ただし、アカデミックなデッサンの技量とかを越えた、まあ大きく言って、絵を描く力というのは、そしておそらくは音楽の技量やセンスも同じだろうが、全体の中でほんの一握りの、もの凄い人のもつ力は、他とは比較を絶して飛びぬけているので、それは百年前だろうが今だろうが、そのくらいの時間に風化せずにそうなので、ここでの話は、それ以外の有象無象のレベルの、たかだか何十年くらいの時間の変化に影響を受けてしまう程度のレベル差の話に過ぎない、とも言えるかもしれない。


mono no awareは男3女1の四人組で、Vo+GとG、B、Dr編成で、オーセンティックなギターサウンド。音的にはさわやかで叙情的で気持ちいい。曲もいい。詞は韻の踏み方など特徴的。何となくアイロニカルで諧謔風味な、そこは良くも悪くも、という感じもしたが、ライブは抜けの良いパワーのある演奏でひたすら気持ちいい。今後も引き続き聴いていきたい感じだ。


Wonkやはり素敵だ。僕はwonkが好みなんでしょうね。とてもいい。前に観たときよりも、バンドサウンドの骨格感があらわになっていたというか、余計なものが取れたような、少しスリムな演奏に感じられた。客は最初わりと静かで、後半は普通に上がっていったが、個人的には前半3曲目くらいまでの感じはとくに好きだった。しかしwonk、ひたすらいい感じだ。

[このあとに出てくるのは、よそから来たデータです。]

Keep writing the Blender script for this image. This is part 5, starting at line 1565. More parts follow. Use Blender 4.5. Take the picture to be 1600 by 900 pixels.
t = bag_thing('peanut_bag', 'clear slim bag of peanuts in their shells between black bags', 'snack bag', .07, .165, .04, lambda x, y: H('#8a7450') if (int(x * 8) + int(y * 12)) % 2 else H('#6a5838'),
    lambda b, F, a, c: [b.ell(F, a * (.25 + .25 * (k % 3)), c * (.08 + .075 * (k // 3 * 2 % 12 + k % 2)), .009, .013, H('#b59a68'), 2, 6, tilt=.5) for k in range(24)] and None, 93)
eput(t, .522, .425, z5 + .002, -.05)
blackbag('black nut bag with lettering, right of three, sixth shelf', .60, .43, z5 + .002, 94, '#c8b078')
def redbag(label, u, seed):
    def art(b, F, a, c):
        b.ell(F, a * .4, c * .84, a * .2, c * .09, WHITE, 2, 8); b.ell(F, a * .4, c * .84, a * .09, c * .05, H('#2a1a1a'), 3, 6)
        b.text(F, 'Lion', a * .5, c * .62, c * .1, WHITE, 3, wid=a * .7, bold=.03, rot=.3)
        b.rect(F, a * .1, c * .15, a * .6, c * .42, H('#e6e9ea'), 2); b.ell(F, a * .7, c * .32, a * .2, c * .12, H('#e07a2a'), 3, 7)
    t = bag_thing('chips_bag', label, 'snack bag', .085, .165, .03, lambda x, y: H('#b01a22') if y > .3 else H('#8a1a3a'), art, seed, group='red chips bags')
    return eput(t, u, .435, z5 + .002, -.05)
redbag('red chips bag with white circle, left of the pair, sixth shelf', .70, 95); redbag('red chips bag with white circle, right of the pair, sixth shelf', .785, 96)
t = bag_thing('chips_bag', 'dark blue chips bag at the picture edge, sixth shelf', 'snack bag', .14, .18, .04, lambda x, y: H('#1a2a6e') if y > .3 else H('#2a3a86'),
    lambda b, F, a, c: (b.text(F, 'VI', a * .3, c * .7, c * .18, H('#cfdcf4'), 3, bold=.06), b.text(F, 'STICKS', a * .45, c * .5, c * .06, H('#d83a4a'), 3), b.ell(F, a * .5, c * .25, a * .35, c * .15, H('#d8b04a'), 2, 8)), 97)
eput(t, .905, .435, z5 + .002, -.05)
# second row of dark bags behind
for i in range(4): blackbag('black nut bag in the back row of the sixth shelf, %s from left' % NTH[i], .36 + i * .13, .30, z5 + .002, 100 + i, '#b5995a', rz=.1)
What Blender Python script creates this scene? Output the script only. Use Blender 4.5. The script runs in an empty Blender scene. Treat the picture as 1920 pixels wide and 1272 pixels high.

Yasei Collectiveは驚くほど、中位〜ゆっくり目なテンポでジャム的に延々聴かせる展開が多くて意外だった。しかし要所要所で盛り上がるキャッチーな曲も挟まる。両方の要素を持つところが、Yasei Collectiveの強みであるなあと思う。演奏に関してあらためて感じたのは、ドラムの特徴的な感じが前にあって、それを他の楽器が土台となって支えているような構成というか、一般的にリズムが吸う息と吐く息の両方で出来ているとするなら、Yasei Collectiveのリズムはドラムのノリがわりと吐く息の割合が多く、吸息に回収されない粒が、大きいのから小さいのまでひたすら空間のあちこちに咲きまくって埋め尽くされてしまうのを、他の楽器が全体的に背景になって支えつつ処理しているというのか、もっと単純化して言うと、根本のリズムをキープしているのがドラム以外の楽器たちで、その上でドラムが可聴的なもう一つのリズムを伸ばしたり縮めたりしているというか、ある意味、いまどきのドラムでありながらも、昔のwhoのキースムーンとかexperienceのミッチミッチェル的な装飾的な感じもあるというか。その例えだと、さすがに古過ぎるが…。


荒内DJ時はひたすらshazamしまくった。知ることができた何曲かは、明日以降もしばらく聴くだろう。というか、いやこれなら前にも聴いたことあるでしょ、というのも少なくないが、でもなかなかこういう風にあらためて良さを教えていただく機会がないと、自分の耳だけではスルーしたままになってしまう部分も多いし、一度でも、良いかもと思ったら、そのことでそれを含む全体が、昨日と今日で違って聴こえてくることがある、というのもまた事実だ。


しかし3時間半スタンディングは、もはや体力的にキツイと云わざるを得ない。さすがに、年齢を感じなくもない。座って酒を飲みながら過ごせる店ならその方が楽だが、それよりもやっぱり音が大音量でドカンと出てる空間の方が好きである。だからそこはまあ我慢するしかない。でも仮に追加料金で「椅子席」と「飲み物持込可」が出来たら、それはたぶん、買うなあ…。